Output the material exactly, but drop every image it holds.
====== Data
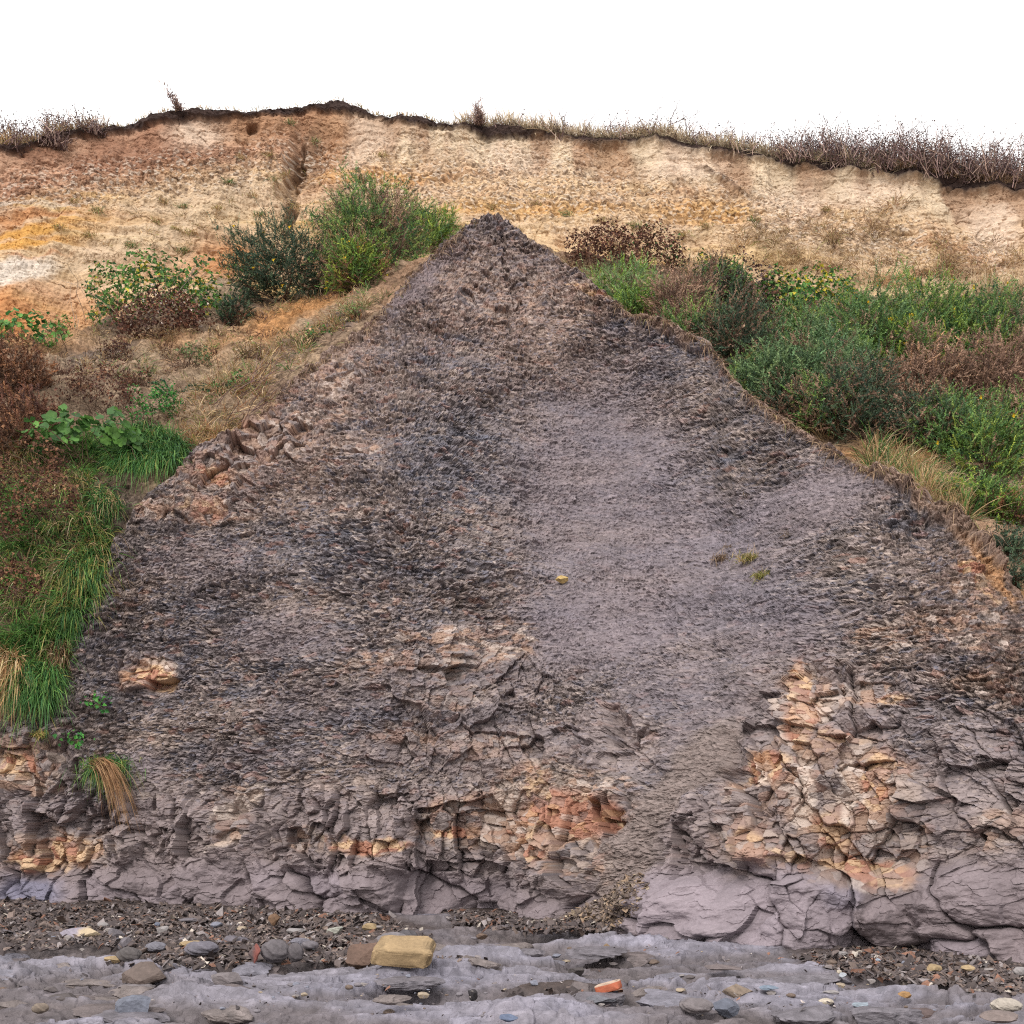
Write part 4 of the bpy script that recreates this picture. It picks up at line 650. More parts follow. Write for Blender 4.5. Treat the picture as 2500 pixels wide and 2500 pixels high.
# ------------------------------------------------------------------ bushes on the right bank
grassfield('dry_grass', [(1600, 470, 220, 60, 6), (1450, 500, 120, 40), (1720, 520, 160, 30), (1640, 425, 90, 26, -20), (1860, 500, 90, 50)], 9000, .3, STRAW + [(140, 110, 90, 3)], 240, .7, .009, (-.25, -.35, .6), .45, clump=.25)
grassfield('dry_grass', [(1110, 500, 60, 30), (1160, 480, 80, 22), (1290, 500, 80, 20)], 1500, .26, STRAW + [(110, 120, 70, 2), (130, 100, 80, 2)], 241, .5, .009, (0, -.3, .7), .5)
grassfield('dry_grass', [(1885, 560, 60, 14)], 1400, .42, [(214, 196, 166), (200, 178, 146), (180, 156, 120)], 242, .15, .01, (0, -.1, 1), .2)
RB = [('b', 'dark purple brown bramble right of the buttress peak', (1070, 1200, 440, 530), DEADB, 250), ('b', 'dark brown bramble above the pale green gorse', (1160, 1290, 440, 525), DEADB + [(64, 96, 52, 1)], 251),
      ('g', 'pale green gorse bush closest to the right of the peak', (1110, 1250, 498, 605), YELG[:1] + BLUEG[1:3] + [(110, 140, 84, 2)], 252), ('g', 'fawn brown dead gorse beside the pale green bush', (1225, 1350, 535, 650), BROWN, 253), ('g', 'dark green gorse bush below the yellowing leafy bramble', (1300, 1410, 510, 620), DARKG + GREEN[:1], 254),
      ('b', 'leafy green bramble on right bank under the dry grass', (1395, 1530, 530, 630), LEAFG, 255), ('b', 'leafy bramble with yellow leaves between gorse and dry grass', (1480, 1620, 520, 605), LEAFG + [(206, 190, 58, 1.5)], 256), ('b', 'dark withered bramble between the dark gorse and leafy bramble', (1340, 1470, 510, 625), PURP + DEADB[:2], 257),
      ('g', 'dark brownish green gorse bush behind the bulging crest', (1325, 1450, 585, 715), DARKG + BROWN[:1], 258), ('g', 'blue green gorse bush in the middle of the right bank', (1390, 1540, 660, 800), BLUEG, 259), ('g', 'blue green feathery gorse right of the crest bend', (1480, 1640, 640, 800), BLUEG + [(96, 128, 92, 1)], 260),
      ('g', 'large green gorse bush left of the tallest on right bank', (1550, 1720, 565, 730), GREEN + BLUEG[:2], 261), ('g', 'tallest green gorse bush on the right bank with yellow flowers', (1670, 1850, 545, 715), GREEN + YELG[:1], 262), ('g', 'green gorse bush at the right edge below the pale straw', (1800, 1990, 560, 720), GREEN + BLUEG[:1], 263),
      ('g', 'yellow green gorse bush in front of the tallest one', (1640, 1780, 630, 740), YELG + GREEN[:2], 264), ('g', 'fawn brown gorse bush in front of the green ones', (1690, 1830, 650, 790), BROWN + [(170, 136, 110, 1)], 265), ('g', 'fawn brown gorse bush at the right edge', (1820, 1970, 655, 800), BROWN, 266), ('g', 'brown dead gorse low against the grey crest', (1440, 1560, 720, 815), BROWN + DARKG[:2], 267),
      ('g', 'dark green gorse low on the right bank above bare orange soil', (1560, 1690, 700, 850), DARKG + BROWN[:1], 268), ('g', 'dark green and brown gorse under the fawn bush', (1660, 1800, 745, 860), DARKG + BROWN[:2], 269), ('g', 'olive green gorse bush at right edge above the weeds', (1790, 1950, 780, 915), YELG[1:] + GREEN, 270), ('g', 'brown tinted gorse behind the olive green bush', (1840, 1990, 745, 850), BROWN[:2] + GREEN, 271),
      ('g', 'bright green gorse between the blue green and yellow green bushes', (1560, 1680, 630, 740), GREEN, 272), ('g', 'small green gorse bush along the crest at the tall grass', (1800, 1905, 900, 975), GREEN + YELG, 273), ('g', 'orange tinted gorse weed at right edge by the path of soil', (1870, 1960, 915, 995), YELG + RUST[:1], 274), ('g', 'dark creeping gorse on the bare soil at the right edge', (1835, 1945, 1010, 1060), DARKG, 275), ('g', 'dark creeping gorse lowest at the right edge', (1865, 1970, 1055, 1110), DARKG, 276)]
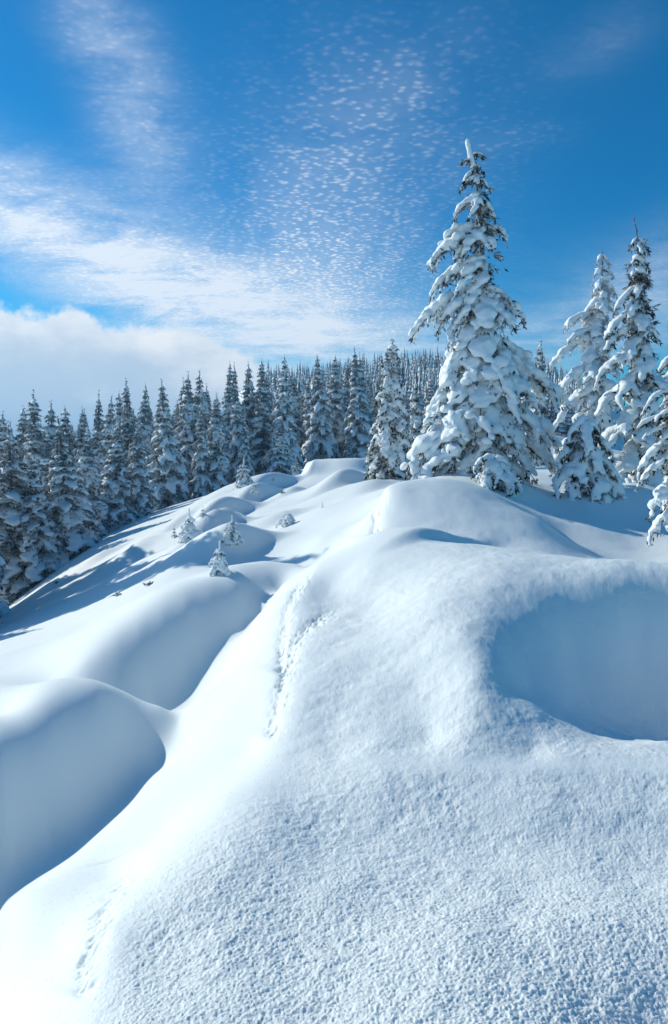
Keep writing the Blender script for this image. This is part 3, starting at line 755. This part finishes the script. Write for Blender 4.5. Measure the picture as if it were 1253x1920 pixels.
============
### Complete answer
Write part 4 of the bpy script that recreates this picture. It picks up at line 650. More parts follow. Write for Blender 4.5. Treat the picture as 2500 pixels wide and 2500 pixels high.
# ------------------------------------------------------------------ bushes on the right bank
grassfield('dry_grass', [(1600, 470, 220, 60, 6), (1450, 500, 120, 40), (1720, 520, 160, 30), (1640, 425, 90, 26, -20), (1860, 500, 90, 50)], 9000, .3, STRAW + [(140, 110, 90, 3)], 240, .7, .009, (-.25, -.35, .6), .45, clump=.25)
grassfield('dry_grass', [(1110, 500, 60, 30), (1160, 480, 80, 22), (1290, 500, 80, 20)], 1500, .26, STRAW + [(110, 120, 70, 2), (130, 100, 80, 2)], 241, .5, .009, (0, -.3, .7), .5)
grassfield('dry_grass', [(1885, 560, 60, 14)], 1400, .42, [(214, 196, 166), (200, 178, 146), (180, 156, 120)], 242, .15, .01, (0, -.1, 1), .2)
RB = [('b', 'dark purple brown bramble right of the buttress peak', (1070, 1200, 440, 530), DEADB, 250), ('b', 'dark brown bramble above the pale green gorse', (1160, 1290, 440, 525), DEADB + [(64, 96, 52, 1)], 251),
      ('g', 'pale green gorse bush closest to the right of the peak', (1110, 1250, 498, 605), YELG[:1] + BLUEG[1:3] + [(110, 140, 84, 2)], 252), ('g', 'fawn brown dead gorse beside the pale green bush', (1225, 1350, 535, 650), BROWN, 253), ('g', 'dark green gorse bush below the yellowing leafy bramble', (1300, 1410, 510, 620), DARKG + GREEN[:1], 254),
      ('b', 'leafy green bramble on right bank under the dry grass', (1395, 1530, 530, 630), LEAFG, 255), ('b', 'leafy bramble with yellow leaves between gorse and dry grass', (1480, 1620, 520, 605), LEAFG + [(206, 190, 58, 1.5)], 256), ('b', 'dark withered bramble between the dark gorse and leafy bramble', (1340, 1470, 510, 625), PURP + DEADB[:2], 257),
      ('g', 'dark brownish green gorse bush behind the bulging crest', (1325, 1450, 585, 715), DARKG + BROWN[:1], 258), ('g', 'blue green gorse bush in the middle of the right bank', (1390, 1540, 660, 800), BLUEG, 259), ('g', 'blue green feathery gorse right of the crest bend', (1480, 1640, 640, 800), BLUEG + [(96, 128, 92, 1)], 260),
      ('g', 'large green gorse bush left of the tallest on right bank', (1550, 1720, 565, 730), GREEN + BLUEG[:2], 261), ('g', 'tallest green gorse bush on the right bank with yellow flowers', (1670, 1850, 545, 715), GREEN + YELG[:1], 262), ('g', 'green gorse bush at the right edge below the pale straw', (1800, 1990, 560, 720), GREEN + BLUEG[:1], 263),
      ('g', 'yellow green gorse bush in front of the tallest one', (1640, 1780, 630, 740), YELG + GREEN[:2], 264), ('g', 'fawn brown gorse bush in front of the green ones', (1690, 1830, 650, 790), BROWN + [(170, 136, 110, 1)], 265), ('g', 'fawn brown gorse bush at the right edge', (1820, 1970, 655, 800), BROWN, 266), ('g', 'brown dead gorse low against the grey crest', (1440, 1560, 720, 815), BROWN + DARKG[:2], 267),
      ('g', 'dark green gorse low on the right bank above bare orange soil', (1560, 1690, 700, 850), DARKG + BROWN[:1], 268), ('g', 'dark green and brown gorse under the fawn bush', (1660, 1800, 745, 860), DARKG + BROWN[:2], 269), ('g', 'olive green gorse bush at right edge above the weeds', (1790, 1950, 780, 915), YELG[1:] + GREEN, 270), ('g', 'brown tinted gorse behind the olive green bush', (1840, 1990, 745, 850), BROWN[:2] + GREEN, 271),
      ('g', 'bright green gorse between the blue green and yellow green bushes', (1560, 1680, 630, 740), GREEN, 272), ('g', 'small green gorse bush along the crest at the tall grass', (1800, 1905, 900, 975), GREEN + YELG, 273), ('g', 'orange tinted gorse weed at right edge by the path of soil', (1870, 1960, 915, 995), YELG + RUST[:1], 274), ('g', 'dark creeping gorse on the bare soil at the right edge', (1835, 1945, 1010, 1060), DARKG, 275), ('g', 'dark creeping gorse lowest at the right edge', (1865, 1970, 1055, 1110), DARKG, 276)]
Keep writing the Blender script for this image. This is part 3, starting at line 755. This part finishes the script. Write for Blender 4.5. Measure the picture as if it were 1253x1920 pixels.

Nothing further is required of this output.